Understanding the Purpose, Objectives, and Scope for Service Design

Service design is involved in planning both new services and changes to existing services, ensuring that the new or changed service fulfills the service strategy by delivering the business objectives. It touches all areas of IT because each area will have a role in delivering and supporting the eventual service. It includes the design of both services and the service management processes, which will ensure that the service continues to provide value.

Successful design depends on taking the time to plan ahead. This is often seen as wasted time, with the service provider anxious to press ahead with the design. In fact, nothing could be further from the truth; insufficient planning leads to costly rework and delay later. Part of the planning phase is identifying and managing risks to ensure a successful outcome.

The Purpose of Service Design

The purpose of service design is to deliver a new service or a change to an existing service that is capable of delivering the strategic outcome required. This involves not only the technology used to deliver the service but the processes and policies needed to ensure that the technical solution delivers the intended value. It considers what will be required by the transition phase to implement the service in the operational environment, how the service will perform, and what will be required to support it. Service design must ensure that the service runs within the allocated budget and delivers a level of service that meets or exceeds the customer requirement.

The Objectives of Service Design

In an ideal world, services would be designed so well that they would require little or no improvement later. Although this is not realistic, service design should aim to deliver a service that will require very little improvement later. This is not to say that there is no role for continual service improvement; every design effort should apply lessons learned from previous design projects because these lessons can improve the eventual output. The business requirement may also change, requiring improvements to the original design.

Service design activities may be undertaken on a regular basis or as the result of identifying a new or changed business requirement.

The Scope of Service Design

ITIL service design considers not only the current requirement; it extrapolates from this to identify possible future needs and ensures that the service being designed will be able to be developed to meet these requirements too. It ensures that the design fits the requirements, and tries to take advantage of technical developments to deliver an innovative service.

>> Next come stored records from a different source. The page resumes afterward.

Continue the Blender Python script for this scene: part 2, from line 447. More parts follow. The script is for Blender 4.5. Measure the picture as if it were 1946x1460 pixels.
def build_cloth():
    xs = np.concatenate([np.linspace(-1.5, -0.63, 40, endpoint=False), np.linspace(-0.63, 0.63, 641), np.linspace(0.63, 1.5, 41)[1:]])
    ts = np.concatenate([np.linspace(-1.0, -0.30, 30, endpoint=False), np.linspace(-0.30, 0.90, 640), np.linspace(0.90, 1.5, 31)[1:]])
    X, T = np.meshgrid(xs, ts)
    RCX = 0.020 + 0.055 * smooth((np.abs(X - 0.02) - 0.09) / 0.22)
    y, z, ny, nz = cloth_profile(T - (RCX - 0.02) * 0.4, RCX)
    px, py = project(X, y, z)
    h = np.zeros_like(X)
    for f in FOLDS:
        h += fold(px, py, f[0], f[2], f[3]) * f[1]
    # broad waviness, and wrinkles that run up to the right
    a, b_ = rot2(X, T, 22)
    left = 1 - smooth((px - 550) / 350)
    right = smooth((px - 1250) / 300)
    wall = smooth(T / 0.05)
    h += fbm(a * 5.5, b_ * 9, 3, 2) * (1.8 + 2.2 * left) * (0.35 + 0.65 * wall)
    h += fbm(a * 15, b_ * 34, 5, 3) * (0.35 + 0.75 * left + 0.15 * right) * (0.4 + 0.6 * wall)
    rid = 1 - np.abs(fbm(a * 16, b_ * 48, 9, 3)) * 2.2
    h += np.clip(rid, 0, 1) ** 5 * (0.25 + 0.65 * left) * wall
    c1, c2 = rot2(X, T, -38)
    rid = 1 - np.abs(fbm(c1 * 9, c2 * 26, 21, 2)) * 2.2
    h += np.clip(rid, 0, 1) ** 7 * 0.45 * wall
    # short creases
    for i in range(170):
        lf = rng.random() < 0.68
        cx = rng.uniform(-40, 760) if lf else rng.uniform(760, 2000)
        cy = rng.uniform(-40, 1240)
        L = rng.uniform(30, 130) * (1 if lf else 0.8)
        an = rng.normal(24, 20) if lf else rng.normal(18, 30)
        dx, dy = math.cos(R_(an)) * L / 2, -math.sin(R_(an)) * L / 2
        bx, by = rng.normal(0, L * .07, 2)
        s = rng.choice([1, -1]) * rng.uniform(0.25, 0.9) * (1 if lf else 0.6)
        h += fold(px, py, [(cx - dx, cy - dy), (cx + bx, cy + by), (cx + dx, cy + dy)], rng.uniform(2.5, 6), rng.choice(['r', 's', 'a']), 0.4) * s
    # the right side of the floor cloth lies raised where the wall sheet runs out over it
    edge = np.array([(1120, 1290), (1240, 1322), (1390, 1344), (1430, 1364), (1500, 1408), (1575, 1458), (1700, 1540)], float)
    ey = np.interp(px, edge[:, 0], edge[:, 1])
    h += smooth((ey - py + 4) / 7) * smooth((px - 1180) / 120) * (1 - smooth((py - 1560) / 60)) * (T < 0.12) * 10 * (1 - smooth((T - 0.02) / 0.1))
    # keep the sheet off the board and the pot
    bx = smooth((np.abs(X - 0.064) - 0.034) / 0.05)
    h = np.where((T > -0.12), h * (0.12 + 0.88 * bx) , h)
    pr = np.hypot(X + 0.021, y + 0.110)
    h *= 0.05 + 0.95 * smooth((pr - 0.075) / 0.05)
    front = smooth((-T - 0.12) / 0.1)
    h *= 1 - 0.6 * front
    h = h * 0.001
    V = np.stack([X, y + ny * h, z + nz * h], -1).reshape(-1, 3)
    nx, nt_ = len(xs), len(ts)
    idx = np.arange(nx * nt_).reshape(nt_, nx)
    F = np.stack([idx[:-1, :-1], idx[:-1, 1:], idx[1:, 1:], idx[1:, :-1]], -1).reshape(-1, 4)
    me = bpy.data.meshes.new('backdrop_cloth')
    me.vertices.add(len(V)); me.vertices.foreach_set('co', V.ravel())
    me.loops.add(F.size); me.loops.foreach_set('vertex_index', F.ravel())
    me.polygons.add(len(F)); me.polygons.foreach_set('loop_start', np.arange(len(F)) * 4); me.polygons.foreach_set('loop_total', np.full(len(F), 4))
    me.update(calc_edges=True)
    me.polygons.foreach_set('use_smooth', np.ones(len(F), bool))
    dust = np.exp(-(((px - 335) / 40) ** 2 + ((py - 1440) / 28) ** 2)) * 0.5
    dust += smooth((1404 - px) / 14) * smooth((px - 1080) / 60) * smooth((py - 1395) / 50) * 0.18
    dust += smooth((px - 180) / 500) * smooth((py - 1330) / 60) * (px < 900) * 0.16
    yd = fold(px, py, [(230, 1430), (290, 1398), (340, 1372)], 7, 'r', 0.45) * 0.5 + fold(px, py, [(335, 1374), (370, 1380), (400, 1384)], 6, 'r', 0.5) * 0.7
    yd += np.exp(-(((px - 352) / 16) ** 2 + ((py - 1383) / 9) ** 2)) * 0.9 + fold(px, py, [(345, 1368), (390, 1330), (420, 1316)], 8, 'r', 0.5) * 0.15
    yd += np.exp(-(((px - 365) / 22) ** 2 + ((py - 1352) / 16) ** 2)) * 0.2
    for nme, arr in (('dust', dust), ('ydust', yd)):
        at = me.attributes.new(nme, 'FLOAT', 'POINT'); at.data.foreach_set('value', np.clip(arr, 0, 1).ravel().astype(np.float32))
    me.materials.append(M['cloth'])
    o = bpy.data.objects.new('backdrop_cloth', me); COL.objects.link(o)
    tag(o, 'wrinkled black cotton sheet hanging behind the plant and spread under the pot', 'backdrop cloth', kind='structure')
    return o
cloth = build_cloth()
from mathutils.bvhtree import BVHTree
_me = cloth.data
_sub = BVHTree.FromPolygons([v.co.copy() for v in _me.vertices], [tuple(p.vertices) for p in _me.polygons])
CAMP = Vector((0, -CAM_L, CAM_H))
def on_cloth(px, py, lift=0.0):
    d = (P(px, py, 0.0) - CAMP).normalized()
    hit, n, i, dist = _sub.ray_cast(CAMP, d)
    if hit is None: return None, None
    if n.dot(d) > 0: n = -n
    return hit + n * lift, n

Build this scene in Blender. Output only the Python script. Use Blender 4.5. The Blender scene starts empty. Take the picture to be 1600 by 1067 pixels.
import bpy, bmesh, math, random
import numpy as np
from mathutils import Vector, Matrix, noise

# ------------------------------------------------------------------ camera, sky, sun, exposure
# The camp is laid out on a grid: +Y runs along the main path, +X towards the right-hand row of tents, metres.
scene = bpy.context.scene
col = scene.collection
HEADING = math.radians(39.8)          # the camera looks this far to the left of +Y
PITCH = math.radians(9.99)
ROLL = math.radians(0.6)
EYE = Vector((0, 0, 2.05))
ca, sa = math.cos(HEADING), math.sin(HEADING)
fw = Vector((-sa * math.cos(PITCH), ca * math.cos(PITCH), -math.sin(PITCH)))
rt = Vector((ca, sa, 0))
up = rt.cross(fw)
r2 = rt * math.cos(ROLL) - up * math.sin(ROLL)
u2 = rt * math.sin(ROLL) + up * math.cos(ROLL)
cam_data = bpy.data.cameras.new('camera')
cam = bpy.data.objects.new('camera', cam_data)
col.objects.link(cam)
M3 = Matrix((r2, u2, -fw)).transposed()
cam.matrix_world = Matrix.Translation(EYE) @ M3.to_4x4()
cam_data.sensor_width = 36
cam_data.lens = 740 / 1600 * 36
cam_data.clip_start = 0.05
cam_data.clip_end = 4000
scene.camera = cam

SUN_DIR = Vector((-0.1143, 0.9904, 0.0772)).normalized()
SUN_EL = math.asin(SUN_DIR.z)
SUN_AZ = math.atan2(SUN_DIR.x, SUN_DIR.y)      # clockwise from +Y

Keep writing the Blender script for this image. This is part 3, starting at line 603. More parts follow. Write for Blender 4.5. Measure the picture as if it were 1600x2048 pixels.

It is essential that the service is aligned with the business need, so service design describes how to identify these requirements and ensure that the service delivers what the customer requires. It considers the functional requirements that must be delivered as well as the required service levels. It ensures that any design constraints are identified and adhered to.

The processes included within service design are as follows:

  • Design coordination
  • Service catalog management
  • Service level management
  • Availability management
  • Capacity management
  • IT service continuity management
  • Information security management
  • Supplier management

We will be examining these processes in later chapters. It is important to remember that these processes are considered during the design stage, but many of their activities also take place during other lifecycle stages. Service level management, for example, has to be considered during design to ensure the service is designed to meet the service level requirements. Once the service is operational, however, service level management is involved in monitoring, reporting, and improving the level of service being delivered and works closely with continual service improvement to implement any service improvement plans.

All processes across the lifecycle must be linked; it is important to understand how these various processes interact so that an amendment to one process does not have unintended consequences on another.

The Value Service Design Provides to the Business

As we mentioned, good service design delivers high-performing services that match the business requirement and are delivered at an affordable cost. Following the service design guidelines in the ITIL framework will have a number of positive outcomes for the business.

Foremost among these is a lower total cost of ownership across the lifetime of the service, because all aspects of the design, processes, and technology have been considered and designed to work together, therefore minimizing later rework. Good design will also consider the corporate strategy and existing architecture, as well as any design constraints, to ensure that the service operates within these parameters.

By ensuring that the warranty aspects of the service are included during the design stages, the service design delivers a reliable, effective service that meets the customer requirement. The service will be designed to meet the agreed service level requirements and will ensure the required capacity, availability, and service continuity requirements are met cost-effectively.

Service design considers not only how the service will perform in the live operational environment; it also considers the most effective way of enabling the transition from design to live, ensuring that all the required information for this transition stage is captured in a service design package (SDP).

Service design will consider what metrics and controls may be required for good governance and ensure that these are part of the design. Ensuring that the design gathers the appropriate metrics will assist in the continual service improvement of the service in the future. It will also consider what processes are required and ensure that these are designed to be both effective and efficient.

Finally, service design will consider particular strategic requirements, such as using cloud technologies or delivering services with the lowest possible carbon footprint, ensuring that the design is aligned with these business requirements.